<<<<
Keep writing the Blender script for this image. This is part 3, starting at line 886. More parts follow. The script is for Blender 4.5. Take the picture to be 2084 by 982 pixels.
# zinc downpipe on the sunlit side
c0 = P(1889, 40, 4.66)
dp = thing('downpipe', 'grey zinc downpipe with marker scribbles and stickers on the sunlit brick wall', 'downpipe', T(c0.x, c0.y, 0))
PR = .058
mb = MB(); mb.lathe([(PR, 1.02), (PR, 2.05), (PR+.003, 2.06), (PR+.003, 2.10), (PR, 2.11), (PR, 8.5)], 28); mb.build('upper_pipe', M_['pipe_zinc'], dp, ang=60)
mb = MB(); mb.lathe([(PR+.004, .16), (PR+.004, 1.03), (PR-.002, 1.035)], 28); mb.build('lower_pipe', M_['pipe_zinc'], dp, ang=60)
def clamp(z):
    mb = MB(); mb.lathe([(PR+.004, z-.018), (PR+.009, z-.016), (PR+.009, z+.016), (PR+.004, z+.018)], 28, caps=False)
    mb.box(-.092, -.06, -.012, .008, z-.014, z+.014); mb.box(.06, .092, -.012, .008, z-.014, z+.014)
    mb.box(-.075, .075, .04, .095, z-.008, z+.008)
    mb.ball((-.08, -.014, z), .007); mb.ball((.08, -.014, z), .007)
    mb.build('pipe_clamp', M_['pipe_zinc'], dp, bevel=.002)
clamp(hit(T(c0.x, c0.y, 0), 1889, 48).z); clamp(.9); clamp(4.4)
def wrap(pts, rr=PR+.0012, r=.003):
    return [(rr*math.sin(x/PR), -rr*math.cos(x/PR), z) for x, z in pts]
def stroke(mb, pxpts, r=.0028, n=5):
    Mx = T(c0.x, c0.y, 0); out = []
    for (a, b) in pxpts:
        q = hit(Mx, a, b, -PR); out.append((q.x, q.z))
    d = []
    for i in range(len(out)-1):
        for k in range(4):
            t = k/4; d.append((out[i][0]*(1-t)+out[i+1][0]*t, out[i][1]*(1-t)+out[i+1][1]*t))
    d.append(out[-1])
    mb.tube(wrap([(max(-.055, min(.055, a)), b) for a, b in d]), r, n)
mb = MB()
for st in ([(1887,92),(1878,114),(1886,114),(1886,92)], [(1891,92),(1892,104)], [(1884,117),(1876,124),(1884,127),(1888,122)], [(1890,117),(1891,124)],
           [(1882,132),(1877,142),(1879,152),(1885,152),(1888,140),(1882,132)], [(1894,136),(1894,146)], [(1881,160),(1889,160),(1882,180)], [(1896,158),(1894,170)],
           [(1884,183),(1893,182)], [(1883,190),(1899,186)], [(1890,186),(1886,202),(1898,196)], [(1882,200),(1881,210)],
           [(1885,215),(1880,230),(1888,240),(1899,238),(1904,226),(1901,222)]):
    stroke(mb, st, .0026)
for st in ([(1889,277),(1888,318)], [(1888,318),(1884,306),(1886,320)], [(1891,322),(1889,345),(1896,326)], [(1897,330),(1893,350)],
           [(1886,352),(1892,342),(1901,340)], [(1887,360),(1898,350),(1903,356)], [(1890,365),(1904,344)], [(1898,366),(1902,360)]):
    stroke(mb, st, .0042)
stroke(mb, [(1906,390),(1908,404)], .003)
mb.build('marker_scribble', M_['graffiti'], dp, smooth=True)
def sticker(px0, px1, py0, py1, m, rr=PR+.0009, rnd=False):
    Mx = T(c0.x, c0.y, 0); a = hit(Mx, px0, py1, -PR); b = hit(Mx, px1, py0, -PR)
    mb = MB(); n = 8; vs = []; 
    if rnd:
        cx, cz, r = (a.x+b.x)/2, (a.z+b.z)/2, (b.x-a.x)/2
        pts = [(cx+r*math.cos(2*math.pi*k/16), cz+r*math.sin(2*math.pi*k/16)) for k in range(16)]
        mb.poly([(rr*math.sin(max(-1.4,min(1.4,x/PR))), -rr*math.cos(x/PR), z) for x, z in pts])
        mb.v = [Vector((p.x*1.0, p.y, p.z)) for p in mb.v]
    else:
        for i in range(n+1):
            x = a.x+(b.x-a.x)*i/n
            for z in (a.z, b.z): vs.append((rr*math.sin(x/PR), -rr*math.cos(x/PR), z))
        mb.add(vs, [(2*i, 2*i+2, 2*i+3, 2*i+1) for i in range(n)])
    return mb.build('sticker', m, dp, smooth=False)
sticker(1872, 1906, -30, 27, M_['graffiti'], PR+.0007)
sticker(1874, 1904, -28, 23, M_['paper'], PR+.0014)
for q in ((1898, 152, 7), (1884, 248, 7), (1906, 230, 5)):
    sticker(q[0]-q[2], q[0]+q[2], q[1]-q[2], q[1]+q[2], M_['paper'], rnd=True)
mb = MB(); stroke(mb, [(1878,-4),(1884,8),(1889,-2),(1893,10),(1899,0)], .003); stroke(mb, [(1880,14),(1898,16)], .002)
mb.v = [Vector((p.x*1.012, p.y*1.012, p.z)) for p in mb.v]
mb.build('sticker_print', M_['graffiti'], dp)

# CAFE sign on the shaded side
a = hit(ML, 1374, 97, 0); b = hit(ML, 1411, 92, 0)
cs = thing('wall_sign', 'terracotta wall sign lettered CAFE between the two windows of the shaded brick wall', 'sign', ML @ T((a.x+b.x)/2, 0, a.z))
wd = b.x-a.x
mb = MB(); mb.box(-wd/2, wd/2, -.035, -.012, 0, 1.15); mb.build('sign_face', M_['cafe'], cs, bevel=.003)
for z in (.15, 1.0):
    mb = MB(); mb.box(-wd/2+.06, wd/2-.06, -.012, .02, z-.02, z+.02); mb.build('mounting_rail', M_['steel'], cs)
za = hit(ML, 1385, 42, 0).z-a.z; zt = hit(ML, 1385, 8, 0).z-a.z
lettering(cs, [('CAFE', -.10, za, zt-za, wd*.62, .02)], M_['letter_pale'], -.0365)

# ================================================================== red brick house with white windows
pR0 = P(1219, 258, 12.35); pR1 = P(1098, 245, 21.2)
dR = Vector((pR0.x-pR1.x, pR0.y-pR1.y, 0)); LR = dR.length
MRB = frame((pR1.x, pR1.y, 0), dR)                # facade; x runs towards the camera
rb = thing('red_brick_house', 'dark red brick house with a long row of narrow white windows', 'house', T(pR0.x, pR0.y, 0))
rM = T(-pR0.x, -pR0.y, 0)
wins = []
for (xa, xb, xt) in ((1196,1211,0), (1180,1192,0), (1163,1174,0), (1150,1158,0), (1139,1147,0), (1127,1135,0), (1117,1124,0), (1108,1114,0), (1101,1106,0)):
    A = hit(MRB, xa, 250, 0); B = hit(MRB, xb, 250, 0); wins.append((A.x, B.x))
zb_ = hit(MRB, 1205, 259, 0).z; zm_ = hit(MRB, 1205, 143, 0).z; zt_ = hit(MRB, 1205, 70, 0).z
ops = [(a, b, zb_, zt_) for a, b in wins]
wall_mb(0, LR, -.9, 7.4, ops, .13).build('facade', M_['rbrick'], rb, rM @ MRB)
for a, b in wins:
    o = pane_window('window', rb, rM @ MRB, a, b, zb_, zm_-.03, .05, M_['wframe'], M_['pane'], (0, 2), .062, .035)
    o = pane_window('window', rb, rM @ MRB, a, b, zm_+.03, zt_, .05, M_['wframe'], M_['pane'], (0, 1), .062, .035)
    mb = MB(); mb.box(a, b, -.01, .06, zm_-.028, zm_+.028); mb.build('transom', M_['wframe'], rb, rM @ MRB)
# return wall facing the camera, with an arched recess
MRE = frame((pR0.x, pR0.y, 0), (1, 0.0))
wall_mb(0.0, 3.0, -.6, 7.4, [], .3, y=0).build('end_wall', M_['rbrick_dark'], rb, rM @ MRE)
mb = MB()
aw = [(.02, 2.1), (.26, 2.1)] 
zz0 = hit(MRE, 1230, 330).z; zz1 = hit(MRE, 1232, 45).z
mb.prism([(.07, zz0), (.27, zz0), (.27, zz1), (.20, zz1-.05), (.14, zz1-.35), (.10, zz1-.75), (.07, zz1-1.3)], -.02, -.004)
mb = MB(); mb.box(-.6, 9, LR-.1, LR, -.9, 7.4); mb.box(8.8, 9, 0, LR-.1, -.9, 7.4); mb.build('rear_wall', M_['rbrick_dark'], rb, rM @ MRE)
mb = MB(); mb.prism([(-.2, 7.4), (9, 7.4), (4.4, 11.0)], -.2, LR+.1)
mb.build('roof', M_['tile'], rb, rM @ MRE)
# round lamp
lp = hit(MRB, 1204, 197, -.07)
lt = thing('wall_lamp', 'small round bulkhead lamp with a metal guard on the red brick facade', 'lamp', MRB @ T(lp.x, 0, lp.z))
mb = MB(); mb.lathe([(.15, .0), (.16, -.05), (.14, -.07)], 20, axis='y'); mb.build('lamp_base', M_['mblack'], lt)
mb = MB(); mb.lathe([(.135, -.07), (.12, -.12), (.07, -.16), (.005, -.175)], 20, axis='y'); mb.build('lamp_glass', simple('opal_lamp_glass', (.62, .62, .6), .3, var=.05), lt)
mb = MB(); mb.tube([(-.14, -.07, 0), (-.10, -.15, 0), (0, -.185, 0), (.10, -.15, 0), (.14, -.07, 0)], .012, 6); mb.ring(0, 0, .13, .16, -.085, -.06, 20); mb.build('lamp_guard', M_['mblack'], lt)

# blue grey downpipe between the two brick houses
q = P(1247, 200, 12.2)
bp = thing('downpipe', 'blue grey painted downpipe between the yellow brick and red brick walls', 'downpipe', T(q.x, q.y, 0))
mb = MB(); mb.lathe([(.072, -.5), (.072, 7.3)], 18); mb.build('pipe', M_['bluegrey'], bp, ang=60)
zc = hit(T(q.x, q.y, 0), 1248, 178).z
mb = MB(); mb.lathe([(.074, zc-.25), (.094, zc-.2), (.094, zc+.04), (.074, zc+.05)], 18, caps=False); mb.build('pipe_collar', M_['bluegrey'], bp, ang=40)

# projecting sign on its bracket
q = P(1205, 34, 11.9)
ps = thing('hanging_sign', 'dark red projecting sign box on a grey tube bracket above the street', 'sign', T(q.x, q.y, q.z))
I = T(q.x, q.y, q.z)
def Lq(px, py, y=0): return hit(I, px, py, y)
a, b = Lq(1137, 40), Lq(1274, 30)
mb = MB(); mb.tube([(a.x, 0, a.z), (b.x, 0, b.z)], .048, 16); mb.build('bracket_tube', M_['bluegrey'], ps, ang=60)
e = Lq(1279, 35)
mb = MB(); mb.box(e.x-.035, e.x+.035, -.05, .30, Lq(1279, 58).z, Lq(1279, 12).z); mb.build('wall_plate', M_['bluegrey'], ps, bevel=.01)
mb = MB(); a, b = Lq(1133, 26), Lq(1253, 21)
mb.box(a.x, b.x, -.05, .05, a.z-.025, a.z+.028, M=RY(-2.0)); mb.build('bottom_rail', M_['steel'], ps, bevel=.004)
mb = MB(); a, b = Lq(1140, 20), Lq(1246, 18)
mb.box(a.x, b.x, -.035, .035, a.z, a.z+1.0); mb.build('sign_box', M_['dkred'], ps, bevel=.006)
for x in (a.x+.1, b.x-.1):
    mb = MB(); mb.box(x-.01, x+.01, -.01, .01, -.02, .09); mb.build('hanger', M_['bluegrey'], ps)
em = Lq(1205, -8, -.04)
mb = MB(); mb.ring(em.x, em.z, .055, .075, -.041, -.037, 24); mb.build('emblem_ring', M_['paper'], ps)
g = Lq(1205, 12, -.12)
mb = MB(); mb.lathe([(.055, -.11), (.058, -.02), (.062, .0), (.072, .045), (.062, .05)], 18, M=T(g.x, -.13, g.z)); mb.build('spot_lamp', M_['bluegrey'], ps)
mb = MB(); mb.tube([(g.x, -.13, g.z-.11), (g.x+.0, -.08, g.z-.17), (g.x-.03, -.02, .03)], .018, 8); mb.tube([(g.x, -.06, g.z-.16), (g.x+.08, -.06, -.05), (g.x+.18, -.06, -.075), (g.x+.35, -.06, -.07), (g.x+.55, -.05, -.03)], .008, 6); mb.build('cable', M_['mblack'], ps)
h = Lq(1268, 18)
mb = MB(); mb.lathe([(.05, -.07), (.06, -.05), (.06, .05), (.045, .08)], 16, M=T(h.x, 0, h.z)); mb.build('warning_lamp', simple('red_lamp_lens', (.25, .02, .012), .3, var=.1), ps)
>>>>
■ **Required work**
Copy every line in the listing above where the string "facade" turns up.

■ **Written response**
MRB = frame((pR1.x, pR1.y, 0), dR)                # facade; x runs towards the camera
wall_mb(0, LR, -.9, 7.4, ops, .13).build('facade', M_['rbrick'], rb, rM @ MRB)
lt = thing('wall_lamp', 'small round bulkhead lamp with a metal guard on the red brick facade', 'lamp', MRB @ T(lp.x, 0, lp.z))